Bu durum, bişeyi artık kesinlikle kanıtlıyor: Kürt sorunu mantıklı bir çözüme ulaştırılmadıkça, besbelli ki, Türkiye’nin fındık kabuğu konusundaki dış ilişkilerinde bile başka şey konuşmak mümkün olmayacak. Konu dönüp dolaşıp oraya gelecek. Orada düğümlenecek.  O düğümü çözmeden de, Türkiye uluslararası konularda hiçbir ilmik tutturamayacak.

Durum bu da, bu durumun ne kadar farkındayız? Yani, devlet büyüklerimiz ne kadar farkında, böyle uluslararası konferanslara ilgi duyup gelenlerimiz ne kadar farkında?

Devlet büyüklerimiz deyince, devlet bakanı ve hükümet sözcüsü Dr. Yıldırım Aktuna herhalde devlet büyüğümüz sayılır. Kendisi, yaptığı açılış konuşmasında Türkiye’de bir Kürt Sorunu olmadığını, bir Terör Sorunu olduğunu belirttikten sonra, yirmi dakika Kürt Sorunu üzerine konuştu. Eh, Bask modelini ortaya atmış Başbakan Çiller, Münif İslamoğlu gibi politika fosillerinden ve ayrıca askerlerden zılgıt yiyince, “Bask Modeli de neymiş, ben bilmem, ben duymadım” derse, Cumhurbaşkanı Demirel bir İngiliz gazetecinin kendisine Türkçe sorduğu “Kürt realitesini kabul ettiniz, şimde neler değişecek?” sorusuna “Heç bişey kardaşım, heç bişey!” diye cevap verirse, hükümet sözcüsü ne  desin?

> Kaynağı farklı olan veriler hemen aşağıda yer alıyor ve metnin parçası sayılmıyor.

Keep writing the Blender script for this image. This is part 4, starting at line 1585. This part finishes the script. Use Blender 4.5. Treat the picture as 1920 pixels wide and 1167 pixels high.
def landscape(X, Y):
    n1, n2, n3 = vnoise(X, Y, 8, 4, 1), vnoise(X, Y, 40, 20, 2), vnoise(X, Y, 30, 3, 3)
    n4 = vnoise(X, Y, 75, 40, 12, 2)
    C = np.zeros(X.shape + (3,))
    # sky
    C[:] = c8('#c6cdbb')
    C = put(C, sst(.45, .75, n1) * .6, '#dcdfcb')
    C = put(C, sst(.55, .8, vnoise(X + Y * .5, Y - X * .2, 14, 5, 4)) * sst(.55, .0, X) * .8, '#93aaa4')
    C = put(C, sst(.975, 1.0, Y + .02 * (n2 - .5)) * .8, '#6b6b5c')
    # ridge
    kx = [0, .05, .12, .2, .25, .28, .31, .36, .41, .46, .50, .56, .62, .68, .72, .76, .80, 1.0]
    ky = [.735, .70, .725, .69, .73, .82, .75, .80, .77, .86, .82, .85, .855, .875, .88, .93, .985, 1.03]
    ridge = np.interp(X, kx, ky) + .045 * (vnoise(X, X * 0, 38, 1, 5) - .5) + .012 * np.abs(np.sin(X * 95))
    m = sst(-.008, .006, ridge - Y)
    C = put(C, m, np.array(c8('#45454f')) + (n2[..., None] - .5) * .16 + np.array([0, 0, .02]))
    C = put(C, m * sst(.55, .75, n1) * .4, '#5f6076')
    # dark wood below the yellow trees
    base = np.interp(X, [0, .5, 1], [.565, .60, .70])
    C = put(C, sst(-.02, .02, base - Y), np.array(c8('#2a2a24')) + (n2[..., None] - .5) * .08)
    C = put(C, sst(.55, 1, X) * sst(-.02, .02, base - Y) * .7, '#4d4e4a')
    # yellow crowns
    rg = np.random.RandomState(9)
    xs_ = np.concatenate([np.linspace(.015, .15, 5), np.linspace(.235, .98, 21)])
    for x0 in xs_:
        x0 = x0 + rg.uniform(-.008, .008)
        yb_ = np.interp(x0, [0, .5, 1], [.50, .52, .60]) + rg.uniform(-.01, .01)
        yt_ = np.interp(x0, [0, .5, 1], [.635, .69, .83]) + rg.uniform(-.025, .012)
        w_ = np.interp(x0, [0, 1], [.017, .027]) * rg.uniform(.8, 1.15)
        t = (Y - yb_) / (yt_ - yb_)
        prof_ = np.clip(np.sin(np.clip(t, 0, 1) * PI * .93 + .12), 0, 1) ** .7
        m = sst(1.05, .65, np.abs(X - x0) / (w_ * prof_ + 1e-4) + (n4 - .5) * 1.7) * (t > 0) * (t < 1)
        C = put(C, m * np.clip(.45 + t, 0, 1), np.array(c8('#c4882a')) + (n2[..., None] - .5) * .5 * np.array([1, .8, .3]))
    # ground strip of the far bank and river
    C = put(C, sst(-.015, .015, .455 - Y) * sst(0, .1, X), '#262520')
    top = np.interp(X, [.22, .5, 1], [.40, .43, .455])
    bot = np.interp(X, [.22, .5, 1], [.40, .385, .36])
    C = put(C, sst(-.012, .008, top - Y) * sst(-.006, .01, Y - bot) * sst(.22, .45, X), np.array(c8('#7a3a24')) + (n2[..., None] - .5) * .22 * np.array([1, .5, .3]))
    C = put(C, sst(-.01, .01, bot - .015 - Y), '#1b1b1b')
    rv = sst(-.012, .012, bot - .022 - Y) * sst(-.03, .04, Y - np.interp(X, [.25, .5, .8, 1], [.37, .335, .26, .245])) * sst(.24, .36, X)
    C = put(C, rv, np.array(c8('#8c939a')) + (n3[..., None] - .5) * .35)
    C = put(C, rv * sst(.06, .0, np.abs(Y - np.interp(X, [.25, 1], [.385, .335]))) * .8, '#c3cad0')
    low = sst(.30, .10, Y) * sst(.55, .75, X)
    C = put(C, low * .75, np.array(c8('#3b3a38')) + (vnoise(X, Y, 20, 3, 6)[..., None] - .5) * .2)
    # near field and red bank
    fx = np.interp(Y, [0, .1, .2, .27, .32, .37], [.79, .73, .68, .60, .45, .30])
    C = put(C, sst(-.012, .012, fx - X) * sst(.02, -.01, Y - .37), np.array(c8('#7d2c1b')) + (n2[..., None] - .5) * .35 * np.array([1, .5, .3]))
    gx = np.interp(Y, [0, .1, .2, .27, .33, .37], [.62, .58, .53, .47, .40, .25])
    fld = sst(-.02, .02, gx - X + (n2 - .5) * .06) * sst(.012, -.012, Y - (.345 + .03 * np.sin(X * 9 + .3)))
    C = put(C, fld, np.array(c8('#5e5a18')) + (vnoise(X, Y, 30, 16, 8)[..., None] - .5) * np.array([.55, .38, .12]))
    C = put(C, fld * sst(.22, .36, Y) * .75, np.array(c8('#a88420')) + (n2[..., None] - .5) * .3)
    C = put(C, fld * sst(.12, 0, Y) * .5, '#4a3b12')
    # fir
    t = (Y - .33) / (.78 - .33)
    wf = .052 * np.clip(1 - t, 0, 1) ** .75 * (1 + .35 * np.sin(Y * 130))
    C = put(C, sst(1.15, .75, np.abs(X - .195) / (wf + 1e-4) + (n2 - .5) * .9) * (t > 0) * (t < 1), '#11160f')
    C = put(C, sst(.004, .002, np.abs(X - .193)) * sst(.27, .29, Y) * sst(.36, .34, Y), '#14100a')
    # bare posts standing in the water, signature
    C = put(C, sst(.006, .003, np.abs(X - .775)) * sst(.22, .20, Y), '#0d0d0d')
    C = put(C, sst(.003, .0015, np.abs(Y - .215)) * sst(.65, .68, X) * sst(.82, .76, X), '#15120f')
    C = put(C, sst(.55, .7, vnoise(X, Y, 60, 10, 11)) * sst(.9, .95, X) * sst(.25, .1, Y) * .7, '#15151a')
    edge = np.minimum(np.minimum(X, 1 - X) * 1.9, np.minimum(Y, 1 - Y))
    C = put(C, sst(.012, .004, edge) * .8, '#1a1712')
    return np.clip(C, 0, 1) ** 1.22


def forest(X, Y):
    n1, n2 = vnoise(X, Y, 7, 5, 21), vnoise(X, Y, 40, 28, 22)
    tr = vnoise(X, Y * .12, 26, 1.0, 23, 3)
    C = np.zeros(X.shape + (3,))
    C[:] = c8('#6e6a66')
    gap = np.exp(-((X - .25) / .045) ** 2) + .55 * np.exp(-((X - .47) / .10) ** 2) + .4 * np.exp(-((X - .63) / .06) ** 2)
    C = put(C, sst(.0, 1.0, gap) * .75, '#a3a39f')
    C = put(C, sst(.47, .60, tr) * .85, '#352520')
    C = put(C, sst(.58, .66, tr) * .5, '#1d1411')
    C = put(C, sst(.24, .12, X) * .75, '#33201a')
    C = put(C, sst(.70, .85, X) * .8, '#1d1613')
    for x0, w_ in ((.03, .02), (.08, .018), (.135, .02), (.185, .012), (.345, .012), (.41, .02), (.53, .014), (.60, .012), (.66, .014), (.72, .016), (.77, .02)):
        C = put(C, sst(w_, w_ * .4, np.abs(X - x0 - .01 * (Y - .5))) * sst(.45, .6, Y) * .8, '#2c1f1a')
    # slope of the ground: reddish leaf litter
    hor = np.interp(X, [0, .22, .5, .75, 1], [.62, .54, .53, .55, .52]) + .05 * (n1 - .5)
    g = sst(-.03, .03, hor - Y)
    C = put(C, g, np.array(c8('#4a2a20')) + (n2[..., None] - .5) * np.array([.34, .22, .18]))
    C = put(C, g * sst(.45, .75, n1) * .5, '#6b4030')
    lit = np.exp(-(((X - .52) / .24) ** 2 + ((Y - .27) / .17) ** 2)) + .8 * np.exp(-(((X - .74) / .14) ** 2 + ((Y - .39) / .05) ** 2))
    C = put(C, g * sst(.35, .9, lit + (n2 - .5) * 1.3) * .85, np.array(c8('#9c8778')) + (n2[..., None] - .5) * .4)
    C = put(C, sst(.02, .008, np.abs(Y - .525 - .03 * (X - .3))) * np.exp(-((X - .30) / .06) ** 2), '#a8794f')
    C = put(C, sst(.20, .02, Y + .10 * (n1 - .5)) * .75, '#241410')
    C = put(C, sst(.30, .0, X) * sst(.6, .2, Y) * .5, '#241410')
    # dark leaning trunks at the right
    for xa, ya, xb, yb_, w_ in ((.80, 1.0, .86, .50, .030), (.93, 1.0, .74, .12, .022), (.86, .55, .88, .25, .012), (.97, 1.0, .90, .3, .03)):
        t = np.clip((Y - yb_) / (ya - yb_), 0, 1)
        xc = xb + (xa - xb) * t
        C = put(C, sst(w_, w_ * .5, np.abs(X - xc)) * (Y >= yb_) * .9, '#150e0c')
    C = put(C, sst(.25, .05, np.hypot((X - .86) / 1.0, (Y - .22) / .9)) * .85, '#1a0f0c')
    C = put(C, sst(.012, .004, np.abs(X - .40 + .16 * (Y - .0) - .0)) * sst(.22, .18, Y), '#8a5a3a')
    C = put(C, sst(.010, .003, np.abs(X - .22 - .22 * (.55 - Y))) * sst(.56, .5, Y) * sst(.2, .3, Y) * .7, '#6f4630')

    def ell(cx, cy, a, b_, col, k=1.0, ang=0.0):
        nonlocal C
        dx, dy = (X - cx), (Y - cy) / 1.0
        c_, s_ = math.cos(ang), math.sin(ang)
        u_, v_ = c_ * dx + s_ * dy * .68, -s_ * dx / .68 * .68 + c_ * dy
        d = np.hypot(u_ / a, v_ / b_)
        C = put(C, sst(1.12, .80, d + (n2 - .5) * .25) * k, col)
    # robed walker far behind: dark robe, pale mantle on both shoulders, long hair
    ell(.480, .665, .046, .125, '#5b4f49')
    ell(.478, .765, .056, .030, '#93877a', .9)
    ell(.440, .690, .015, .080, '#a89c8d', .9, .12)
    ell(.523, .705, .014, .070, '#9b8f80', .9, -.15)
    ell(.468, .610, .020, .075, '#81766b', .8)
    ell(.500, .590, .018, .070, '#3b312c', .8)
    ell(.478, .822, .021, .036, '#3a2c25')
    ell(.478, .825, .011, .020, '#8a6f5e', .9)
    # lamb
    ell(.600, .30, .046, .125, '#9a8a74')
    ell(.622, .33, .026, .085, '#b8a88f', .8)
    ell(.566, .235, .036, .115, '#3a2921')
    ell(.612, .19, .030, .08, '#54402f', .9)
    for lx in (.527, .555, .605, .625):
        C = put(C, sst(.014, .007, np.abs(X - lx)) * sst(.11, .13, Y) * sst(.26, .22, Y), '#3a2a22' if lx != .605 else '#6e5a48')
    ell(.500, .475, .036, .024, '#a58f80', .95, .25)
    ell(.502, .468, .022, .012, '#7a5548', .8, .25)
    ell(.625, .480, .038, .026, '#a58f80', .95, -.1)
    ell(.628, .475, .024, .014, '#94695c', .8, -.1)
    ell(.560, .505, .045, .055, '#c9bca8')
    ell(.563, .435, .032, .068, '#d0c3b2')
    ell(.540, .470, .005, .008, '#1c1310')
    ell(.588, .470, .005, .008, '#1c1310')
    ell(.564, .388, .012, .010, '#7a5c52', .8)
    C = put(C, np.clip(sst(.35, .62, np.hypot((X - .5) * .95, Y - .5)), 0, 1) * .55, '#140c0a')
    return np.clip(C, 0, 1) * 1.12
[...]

Geçelim, başka devlet büyüklerimize. Devlet Güvenlik Mahkemesi Başsavcısı da devlet büyüğümüz sayılır mi? Sayılır tabii.  Bakın, size 7 Ekim tarihli Aydınlık’ın 3. sayfasından bir haber:

“İstanbul DGM Başsavcılığı 5 Ekim tarihli Aydınlık’ı toplattı. Toplatma gerekçesi olarak, ‘Kamer yoldaşı PKK öldürdü’ başlıklı haberde Tekoşina Sosyalist ve Kawa Dersim Bölge Platformu’nun bildirisinin yayımlanması ve yazarımız Baskın Oran’ın ‘Zararın Neresinden Dönülse’ başlıklı yazısı gösterildi. Toplatma gerekçesinde, Baskın Oran’ın yazısında ‘halkı sınıf, ırk ve din farkı gözeterek kin ve düşmanlığı tahrik ettiği’ iddia edildi. 3 No’lu DGM’nin kararına göre gazetemizin, Anayasa’nın 28. ve CMUK’un 86. maddeleri uyarınca toplatıldığı belirtildi (Haber Merkezi)”

Okumuş muydunuz? Sol sütundaki küçük haberler arasındaydı. Beğendiniz mi? Yarın size bu haber üzerine bir bilmece soracağım, hazır olun.